That led financial markets to raise bets the bank would raise interest rates sooner than initially thought, with the market now pricing in a 25 basis point rate hike by the end of 2011 rather than the first quarter of 2012.
The benchmark London interbank offered rate for three-month euros inched up to 0.96625 percent from 0.96188 percent on Friday. The equivalent Euribor rate - traditionally the main gauge of unsecured interbank euro lending and set by wider panel of European banks than Libor - rose to 1.029 percent from 1.025 percent. The overnight EONIA rose to 0.84 percent on Friday.

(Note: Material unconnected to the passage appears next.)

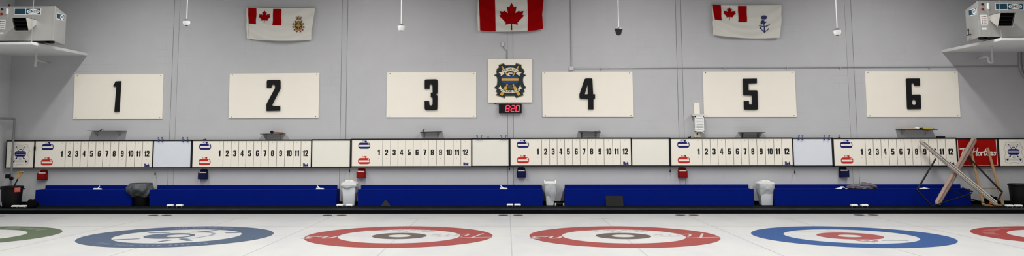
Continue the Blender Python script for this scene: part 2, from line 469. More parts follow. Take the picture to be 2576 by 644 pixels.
# walkway: rubber deck with a nosing along the ice
wk = MB()
wk.box((WL, EDGE, -.02), (WR, WALL, DECK-.004), .006)
wk.box((WL, EDGE-.012, .0), (WR, EDGE+.03, DECK-.03), .006, 1)
wk.box((WL, EDGE-.006, DECK-.03), (WR, EDGE+.2, DECK), .008, 2)
struct(wk.build('walkway', [M_rub, M_rubedge, M_strip]))
struct(MB().box((WL-.2, WALL, -.1), (WR+.2, WALL+.2, CEIL)).build('wall_back', M_wall))
struct(MB().box((WL-.2, BACK, -.1), (WL, WALL+.2, CEIL)).build('wall_left', M_side))
struct(MB().box((WR, BACK, -.1), (WR+.2, WALL+.2, CEIL)).build('wall_right', M_side))
struct(MB().box((WL-.2, BACK-.2, -.1), (WR+.2, BACK, CEIL)).build('wall_front', M_wall))
struct(MB().box((WL-.2, BACK-.2, CEIL), (WR+.2, WALL+.2, CEIL+.2)).build('ceiling', M_ceil))
struct(MB().box((WL, WALL-.014, DECK), (WR, WALL, DECK+.09), .004).build('baseboard_back', M_rubedge))
# steel columns flush with the block wall, painted over, dark joint on each side
for n, (ua, ub, v) in enumerate([(432.5, 445.5, 200), (859.8, 873, 120), (1276.5, 1290, 120), (1704.5, 1717, 200), (2130.5, 2146, 140)]):
    xa, xb = onY(ua, v, WALL).x, onY(ub, v, WALL).x
    m = MB(); m.box((xa, WALL-.005, DECK), (xb, WALL+.01, CEIL), .002)
    strong = {0: (1, 0), 1: (1, 1), 2: (1, 1), 3: (1, 1), 4: (0, 1)}[n]
    for s, x in zip(strong, (xa, xb)):
        w = .010 if s else .004
        m.box((x-w if x == xa else x, WALL-.004, DECK), (x if x == xa else x+w, WALL+.01, CEIL), 0, 1)
    struct(m.build('trim_%d' % (n+1), [M_pil, mat('dark_joint_sealant', (104, 104, 106), .9)]))

# ------------------------------------------------------------------ houses painted in the ice
def ringloops(r1, r0, n=96):
    return [circ(0, 0, r1, n), circ(0, 0, r0, n)[::-1]]
def house(k, label, rings, extra=None):
    x = X0+SP*k
    t = thing('ice_target', (x, TEE, 0), label, 'target', 'painted house rings in the ice')
    fm = lambda a, b, tt: (x+a, TEE+b, tt)
    for j, (nm, r1, r0, rgb, mn) in enumerate(rings):
        m = MB(); off = -.17 if nm == 'inner_ring' and k == 1 else 0
        m.prism([circ(off, 0, r1, 96), circ(0, 0, r0, 96)[::-1]], .0016, .0016, fm)
        m.build(nm, mat(mn, rgb, .6, 0, .07, 2.5, spec=.06), t)
    m = MB(); m.prism(circ(0, 0, rings[-1][2]+.0, 48), .0015, .0015, fm); m.build('button', mat('button_white', (170, 170, 165), .45, 0, .03), t)
    if extra: extra(t, fm)
    return t
WHITEP = mat('ice_white_lettering', (162, 156, 154), .5, 0, .03)
def sponsor(t, fm):
    # white script crossing the ring, read from the far side
    m = MB()
    def f(a, b):
        px, py = 1.80-.378*a, .40-.335*b-.058*a+.02
        return px, py
    script(m, 'Tim', f, .05, .0022, .0022, fm)
    script(m, 'ns', f, .06, .0022, .0022, fm)
    m.build('lettering', WHITEP, t)
    m = MB()
    script(m, 'TimHortpns', lambda a, b: (.62-.155*a, 1.0-.09*b), .035, .0020, .0020, fm)
    m.build('small_lettering', mat('faded_red_lettering', (150, 100, 99), .5, 0, .05), t)
def blurred_letters(m, fm, r, a0, a1, n, w, h, z=.0022):
    for i in range(n):
        if i % 5 == 4: continue
        a = a0+(a1-a0)*i/n; ww = w*(.6+.5*random.random()); da = ww/r
        pts = [((r-h/2)*math.cos(a), (r-h/2)*math.sin(a)), ((r-h/2)*math.cos(a+da), (r-h/2)*math.sin(a+da)),
               ((r+h/2)*math.cos(a+da*.8), (r+h/2)*math.sin(a+da*.8)), ((r+h/2)*math.cos(a+da*.2), (r+h/2)*math.sin(a+da*.2))]
        m.prism(pts, z, z, fm)
def club(t, fm):
    m = MB(); pale = mat('pale_slate_lettering', (84, 94, 111), .5, 0, .05)
    blurred_letters(m, fm, 1.55, math.radians(112), math.radians(64), 18, .075, .14)
    blurred_letters(m, fm, 1.52, math.radians(228), math.radians(312), 22, .075, .14)
    m.build('lettering', pale, t)
    sl = mat('slate_paint', (78, 88, 106), .45, 0, .07, 2.5, spec=.3)
    m = MB()
    for a, b, w in [((-.98, -.66), (-.6, -.5), .11), ((-.76, .56), (-.46, .6), .14), ((.82, .56), (.98, .58), .14),
                    ((.28, -.5), (.5, -.74), .13), ((.02, -.92), (.12, -.7), .09)]:
        m.ribbon([a, b], w, .0018, .0018, fm)
    m.prism([(-.02, .6), (.36, 1.08), (.46, 1.02), (.3, .62)], .0019, .0019, fm)
    m.build('emblem', sl, t)
    m = MB(); m.ribbon([p[:2] for p in smooth_path([(.28, -.5, 0), (.5, -.27, 0), (.62, .15, 0), (.52, .5, 0), (.3, .66, 0)], 5)], .07, .0017, .0017, fm)
    m.build('emblem_arc', mat('pale_slate_arc', (120, 128, 142), .5), t)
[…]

The rise in short-term money market rates could lead to more demand at the ECB's three-month tender this week as banks seek to secure longer-maturity loans at a more attractive rate than what the market offered, some market participants said.

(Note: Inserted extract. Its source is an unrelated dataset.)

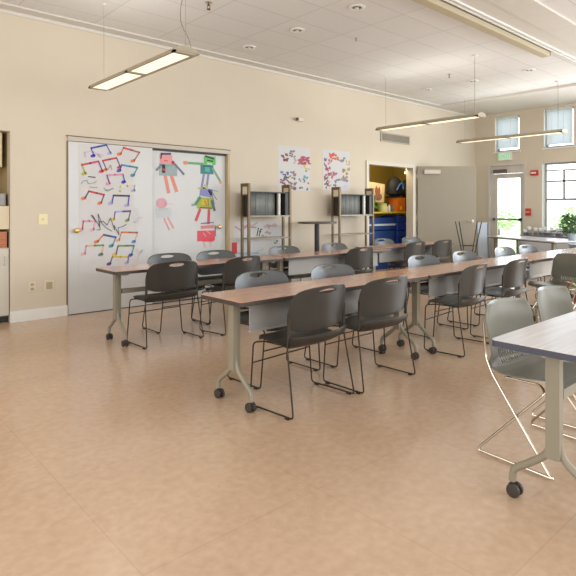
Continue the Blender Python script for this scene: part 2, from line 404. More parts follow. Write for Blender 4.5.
def sprinkler(x, y, lab, sc=1):
    t = empty('fire_sprinkler', (x, y, H), lab, 'sprinkler', 'ceiling sprinkler heads')
    MB().lathe([(.032*sc, -.001), (.028*sc, -.006)], n=16).build('escutcheon', MATS['satin_nickel'], t, True)
    b = MB().tube([(0, 0, -.005), (0, 0, -.03*sc)], .007*sc)
    b.tube([(.012*sc, 0, -.02*sc), (.014*sc, 0, -.045*sc), (0, 0, -.058*sc)], .003*sc).tube([(-.012*sc, 0, -.02*sc), (-.014*sc, 0, -.045*sc), (0, 0, -.058*sc)], .003*sc)
    b.lathe([(.018*sc, -.058*sc), (.018*sc, -.062*sc)], n=12)
    b.build('nozzle', mat('sprinkler_bronze', (120, 84, 62), .4, .6), t)
sprinkler(3.37, 5.12, 'bronze sprinkler head at the top edge of the photo, right of the hanging cable', 1.3)
sprinkler(8.26, 5.04, 'small sprinkler head on the far ceiling left of the middle lamp cable', 1.0)
sprinkler(5.57, 4.83, 'small pale sprinkler head on the ceiling above the wall posters', .7)

lamp_glow = mat('lamp_diffuser', (250, 238, 212), .4, emit=.72)
lamp_shell = mat('lamp_shell', (170, 160, 138), .4, .2)
def pendant(x, y0, y1, z, lab, sway=False):
    L = y1-y0; t = empty('pendant_lamp', (x, (y0+y1)/2, z), lab, 'pendant lamp', 'long hanging lamps')
    w_ = .13
    # curved shell cross section (x,z), open below
    sec = [(-w_, .0), (-w_*.96, .018), (-w_*.6, .045), (0, .058), (w_*.6, .045), (w_*.96, .018), (w_, 0)]
    MB().prism(sec, -L/2, L/2, lambda a, b, h: (a, h, b)).build('shell', lamp_shell, t, False)
    for s in (-1, 1):
        MB().box(-w_*.84, s*L/4-L/4+.05, -.010, w_*.50, s*L/4+L/4-.05, .004).build('diffuser', lamp_glow, t)
    rim = MB().box(-w_, -L/2, -.016, -w_*.86, L/2, .002).prism([(w_*.5, -.014), (w_*.8, -.006), (w_, .006), (w_*.8, .004), (w_*.5, .002)], -L/2, L/2, lambda a, b, h: (a, h, b))
    for yy in (-L/2, -.03, L/2-.045): rim.box(-w_, yy, -.016, w_*.52, yy+.05, .002)
    rim.build('rim', lamp_shell, t)
    for s in (-1, 1):
        yy = s*(L/2-.12) if s > 0 or not sway else -L/2+.03
        if sway and s == -1:
            pts = [(.05, yy-.02, .04), (.03, yy, .14), (-.04, yy+.02, .26), (-.04, yy+.02, .42), (.0, yy, .56), (.02, yy, .75), (.0, yy, H-z-.02)]
            cb = MB().tube(pts, .004, 6, sub=.08).tube([(0, yy, .05), (0, yy, H-z-.02)], .0016, 5)
        else:
            cb = MB().tube([(0, yy, .055), (0, yy, H-z-.02)], .003 if s < 0 else .002, 6)
        cb.build('cable', mat('cable_grey', (130, 124, 114), .5), t)
        q_ = 1 if s < 0 else .45
        MB().lathe([(.045*q_, 0), (.042*q_, -.018*q_), (.01, -.024*q_)], (0, yy, H-z-.001), 16).build('canopy', white_m, t, True)
    # fixture light of the lamp itself
    for s in (-1, 1):
        l = bpy.data.lights.new('lamp_light', 'AREA'); l.shape = 'RECTANGLE'; l.size = .16; l.size_y = L/2-.12; l.energy = 1.1; l.color = (1, .95, .86)
        lo_ = bpy.data.objects.new('lamp_light', l); C.objects.link(lo_); lo_.parent = t; lo_.location = (-.022, s*L/4, -.018)
    u = bpy.data.lights.new('lamp_uplight', 'AREA'); u.shape = 'RECTANGLE'; u.size = .16; u.size_y = L-.2; u.energy = 4.2; u.color = (1, .97, .92)
    uo = bpy.data.objects.new('lamp_uplight', u); C.objects.link(uo); uo.parent = t; uo.location = (0, 0, .075); uo.rotation_euler = (pi, 0, 0)
    return t
pendant(2.50, 4.14, 6.07, 2.73, 'long pendant lamp nearest the camera, upper left above the closet panels', True)
pendant(7.55, 4.05, 5.98, 2.74, 'long pendant lamp in the middle, hanging in front of the wall vent')
pendant(10.2, 3.87, 5.98, 2.74, 'long pendant lamp farthest from the camera, crossing the high blinds')

# ------------------------------------------------------------------ wall fittings
t = empty('wall_vent', (8.64, W, 2.72), 'grey metal air vent high on the wall above the storage doorway', 'vent')
MB().box(0, -.02, 0, 1.0, -.001, .19).build('vent_frame', mat('vent_grey', (176, 168, 152), .5), t)
b = MB()
for i in range(26): b.box(.04+i*.0362, -.026, .025, .04+i*.0362+.012, -.02, .165)
b.build('vent_louvres', mat('vent_dark', (120, 112, 98), .5), t)
t = empty('motion_sensor', (6.36, W, 2.9), 'small white motion sensor high on the wall above the first poster', 'sensor')
MB().box(-.07, -.05, -.03, .10, -.001, .03).build('housing', mat('sensor_cream', (226, 214, 196), .5), t, bevel=.01)
MB().lathe([(.03, 0), (.03, .02), (.016, .035)], (-.06, -.04, 0), 14, Matrix.Rotation(pi/2, 4, 'X')).build('lens', mat('sensor_lens_brown', (90, 70, 55), .3), t, True)
t = empty('light_switch', (2.116, W, 1.21), 'cream light switch on the wall left of the closet panels', 'light switch')
MB().box(-.055, -.008, -.065, .055, -.001, .065).build('plate', mat('switch_cream', (232, 222, 176), .4), t, bevel=.003)
MB().box(-.008, -.02, -.012, .008, -.008, .016).build('toggle', mat('toggle_cream', (214, 204, 160), .4), t)
for x, lab, kind in ((1.99, 'left electrical outlet low on the wall beside the recess', 0), (2.186, 'right electrical outlet, the one nearer the closet panels', 1)):
    t = empty('wall_outlet', (x, W, .40), lab, 'outlet', 'outlets above the baseboard')
    w_ = .045 if not kind else .06
    MB().box(-w_, -.008, -.065, w_, -.001, .065).build('plate', mat('outlet_cream', (222, 210, 184), .4), t, bevel=.003)
    b = MB()
    if kind: b.box(-.035, -.011, -.045, .035, -.008, .04)
    else: b.box(-.018, -.011, .012, .018, -.008, .042).box(-.018, -.011, -.042, .018, -.008, -.012)
    b.build('socket', mat('socket_tan', (176, 160, 130), .5), t)

def text_mesh(body, size, name, m, parent, M, align='CENTER', ext=.001):
    cu = bpy.data.curves.new(name, 'FONT'); cu.body = body; cu.size = size; cu.extrude = ext; cu.align_x = align; cu.align_y = 'CENTER'
    tmp = bpy.data.objects.new('tmp_text', cu); C.objects.link(tmp)
    bpy.context.view_layer.update()
    me = bpy.data.meshes.new_from_object(tmp.evaluated_get(bpy.context.evaluated_depsgraph_get()))
    bpy.data.objects.remove(tmp)
    me.name = name; me.transform(M); me.materials.clear(); me.materials.append(m)
    o = bpy.data.objects.new(name, me); C.objects.link(o); o.parent = parent
    return o
MX = Matrix.Rotation(-pi/2, 4, 'Z') @ Matrix.Rotation(pi/2, 4, 'X')     # text facing -X (readable from the room)
t = empty('exit_sign', (FX, 6.06, 2.60), 'pale EXIT sign with green letters above the far glazed door', 'exit sign')
MB().box(-.05, -.17, -.10, -.001, .17, .10).build('housing', mat('exit_housing', (226, 222, 208), .5), t, bevel=.005)
MB().box(-.054, -.145, -.085, -.05, .145, .085).build('face', mat('exit_face', (196, 222, 200), .4, emit=.2), t)
text_mesh('EXIT', .15, 'lettering', mat('exit_green', (120, 205, 145), .4, emit=.4), t, Matrix.Translation((-.056, 0, 0)) @ MX)
def alarm(y, z, lab, strobe):
    t = empty('fire_alarm', (FX, y, z), lab, 'fire alarm', 'red fire alarm devices on the far wall')
    red = mat('alarm_red', (196, 62, 44), .4)
    if strobe:
        MB().box(-.05, -.085, -.06, -.001, .085, .06).build('housing', red, t, bevel=.006)
        MB().box(-.065, -.045, -.018, -.05, .06, .018).build('strobe', white_m, t)
    else:
        MB().box(-.05, -.06, -.085, -.001, .06, .085).build('housing', red, t, bevel=.006)
        MB().box(-.07, -.04, -.012, -.05, .04, .014).build('pull_handle', mat('pull_white', (220, 190, 180), .4), t)
alarm(5.36, 2.17, 'red wall strobe alarm between the far door and the far window, the upper one', True)
alarm(5.50, 1.27, 'red fire alarm pull station below the wall strobe', False)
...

Demand above 50 billion euros would lift excess liquidity in the eurosystem by around 10 billion euros, according to Jaq, putting downward pressure on the key overnight Eonia rate and steepening the short-term money market curve. There is currently just over 24 billion euros of excess liquidity in eurozone money markets, according to Reuters calculations. The amount has dropped back since the start of the year as banks have begun to rejig their funding after a typically tense year-end.
Three-month loans are once again the longest maturity on offer and banks have now paid back all the six-month and 12-month loans the ECB injected during the turmoil.